Aquí sí debo entretener a los lectores para hacer una aclaración muy necesaria. Volvamos a la mesa del Sanborns. Mi amigo, fiel a su nueva vida, le contó a la dama lo de su conversión. La hermosa señora comenzó a llorar, emocionada. Le dijo que aquello era un milagro: también ella había vuelto al camino de la fe. Los dos se sintieron unidos otra vez, ya no por el pecado, como antes, sino por la virtud. Acordaron rezar un rosario en acción de gracias. Pero ¿dónde rezarlo? ¿Ahí donde estaban? Un Sanborns no es lugar propicio para devociones. ¿En un templo, alguna plaza, o en el automóvil de él o de ella? En cualquiera de esos sitios podrían verlos juntos, y eso era inconveniente. A los dos se les iluminó el rostro al mismo tiempo; ambos habían tenido igual pensamiento: el único sitio en que podtían orar a gusto era en un motel.
Fueron al mismo donde tantas veces habían estado, y ahí rezaron un rosario, y luego otro. A eso se refería mi amigo cuando dijo: “Y nos echamos dos”.
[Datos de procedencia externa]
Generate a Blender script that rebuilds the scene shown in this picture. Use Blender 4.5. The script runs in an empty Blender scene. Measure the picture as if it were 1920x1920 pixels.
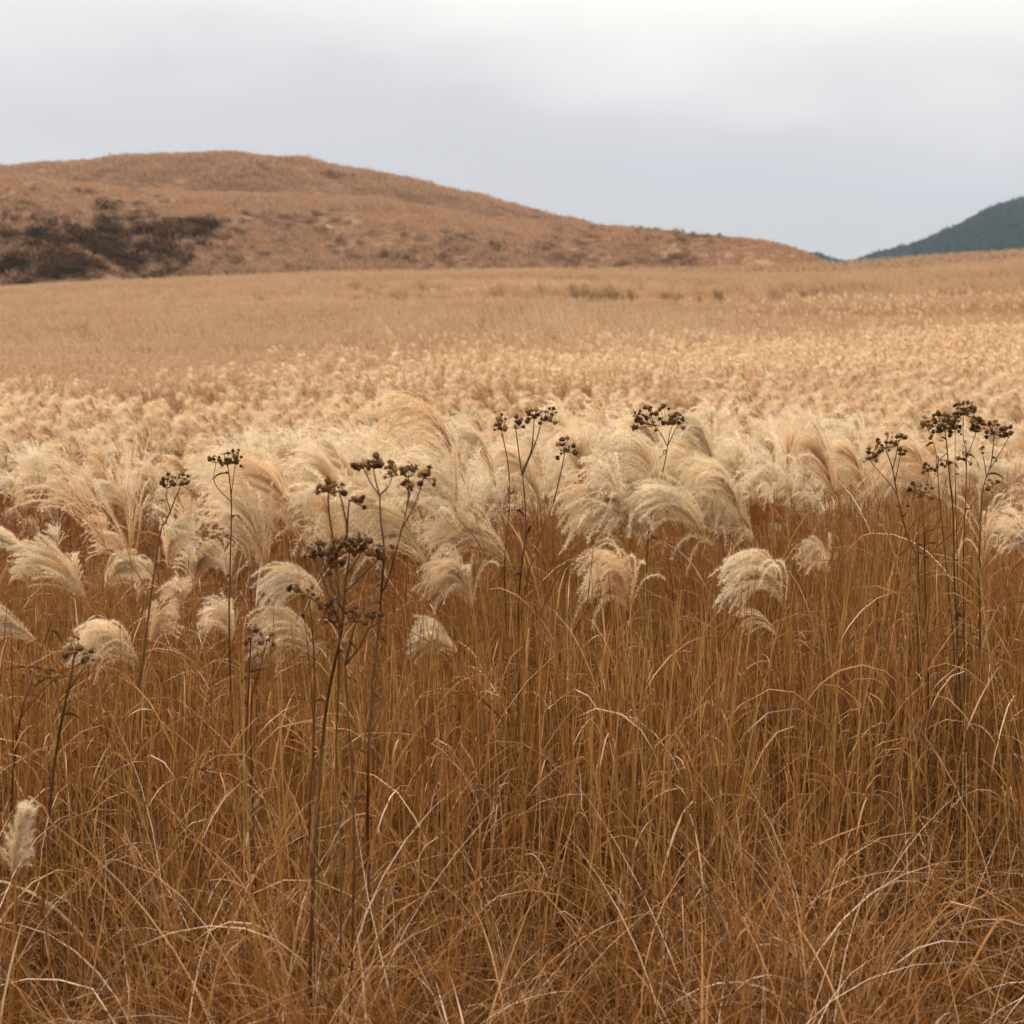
import bpy, math, random
import numpy as np
from mathutils import Matrix, Vector

# ------------------------------------------------------------------ camera
R = math.radians
scene = bpy.context.scene
COL = scene.collection
FPX = 2637.0                      # focal length in pixels of the 1920 px photograph
CAM_H = 1.95
PITCH = math.atan((960.0 - 740.0) / FPX)
cam_d = bpy.data.cameras.new('camera')
cam = bpy.data.objects.new('camera', cam_d)
COL.objects.link(cam)
cam.location = (0, 0, CAM_H)
cam.rotation_euler = (math.pi / 2 - PITCH, 0, 0)
cam_d.sensor_width = 36.0
cam_d.lens = 36.0 * FPX / 1920.0
cam_d.clip_start = 0.05
cam_d.clip_end = 20000
cam_d.dof.use_dof = True
cam_d.dof.focus_distance = 5.0
cam_d.dof.aperture_fstop = 4.8
scene.camera = cam

# ------------------------------------------------------------------ sky
SUN_EL, SUN_AZ = R(43), R(-38)    # azimuth from +Y towards +X: high, ahead and a little to the left
world = bpy.data.worlds.new('World')
scene.world = world
world.use_nodes = True
wt = world.node_tree
wt.nodes.clear()


def N(t, kind, **kw):
    n = t.nodes.new(kind)
    for k, v in kw.items():
        setattr(n, k, v)
    return n


def ramp(t, stops, interp='LINEAR'):
    n = t.nodes.new('ShaderNodeValToRGB')
    n.color_ramp.interpolation = interp
    e = n.color_ramp.elements
    while len(e) < len(stops):
        e.new(0.5)
    for i, (p, c) in enumerate(stops):
        e[i].position = p
        e[i].color = (c[0], c[1], c[2], 1)
    return n


def mixc(t, a, b, fac, mode='MIX'):
    n = t.nodes.new('ShaderNodeMix')
    n.data_type = 'RGBA'
    n.blend_type = mode
    for sock, v in ((n.inputs[6], a), (n.inputs[7], b), (n.inputs[0], fac)):
        if hasattr(v, 'links'):
            t.links.new(v, sock)
        elif isinstance(v, (int, float)):
            sock.default_value = v
        else:
            sock.default_value = (v[0], v[1], v[2], 1)
    return n.outputs[2]


def math_n(t, op, a, b=None):
    n = t.nodes.new('ShaderNodeMath')
    n.operation = op
    for i, v in enumerate((a, b)):
        if v is None:
            continue
        if hasattr(v, 'links'):
            t.links.new(v, n.inputs[i])
        else:
            n.inputs[i].default_value = v
    return n.outputs[0]


tc = N(wt, 'ShaderNodeTexCoord')
sky = N(wt, 'ShaderNodeTexSky', sky_type='NISHITA', sun_disc=False)
sky.sun_elevation = SUN_EL
sky.sun_rotation = SUN_AZ
sky.dust_density = 3.0
sep = N(wt, 'ShaderNodeSeparateXYZ')
wt.links.new(tc.outputs['Generated'], sep.inputs[0])
mapn = N(wt, 'ShaderNodeMapping')
mapn.inputs['Scale'].default_value = (1.3, 1.3, 4.5)
mapn.inputs['Location'].default_value = (0.35, 0.0, 0.12)
wt.links.new(tc.outputs['Generated'], mapn.inputs['Vector'])
noi = N(wt, 'ShaderNodeTexNoise')
noi.inputs['Scale'].default_value = 2.2
noi.inputs['Detail'].default_value = 3.0
noi.inputs['Roughness'].default_value = 0.45
wt.links.new(mapn.outputs[0], noi.inputs['Vector'])
# an overcast sky: brighter towards the zenith, as cloud layers are
elev = math_n(wt, 'ADD', sep.outputs['Z'], math_n(wt, 'MULTIPLY', math_n(wt, 'SUBTRACT', noi.outputs['Fac'], 0.5), 0.21))
grad = ramp(wt, [(0.0, (0.62, 0.61, 0.64)), (0.09, (0.61, 0.605, 0.65)), (0.14, (0.61, 0.62, 0.695)), (0.18, (0.67, 0.68, 0.755)),
                 (0.212, (0.80, 0.805, 0.845)), (0.245, (0.93, 0.93, 0.945)), (0.28, (1.02, 1.02, 1.02)), (1.0, (1.02, 1.02, 1.02))])
wt.links.new(elev, grad.inputs[0])
zen = N(wt, 'ShaderNodeMapRange')
zen.inputs['From Min'].default_value = 0.28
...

Mi abuela materna, Mamá Lata, me enseñaba el ahora olvidado catecismo de Ripalda. “¿Dónde está Dios? Dios está en el cielo, en la tierra y en todo lugar”. Yo, niño de 5 años, le planteé una duda teológica muy grave. “Mamá Lata: ¿también en el excusado está Diosito?”. Y ella, con su sabiduría: “Sí, hijito, también ahí está Dios”.
Ahora sé que también en los moteles está Nuestro Señor. Tenía razón el buen Padre Ripalda: Dios está en el cielo, en la tierra y en todo lugar. En todo. FIN.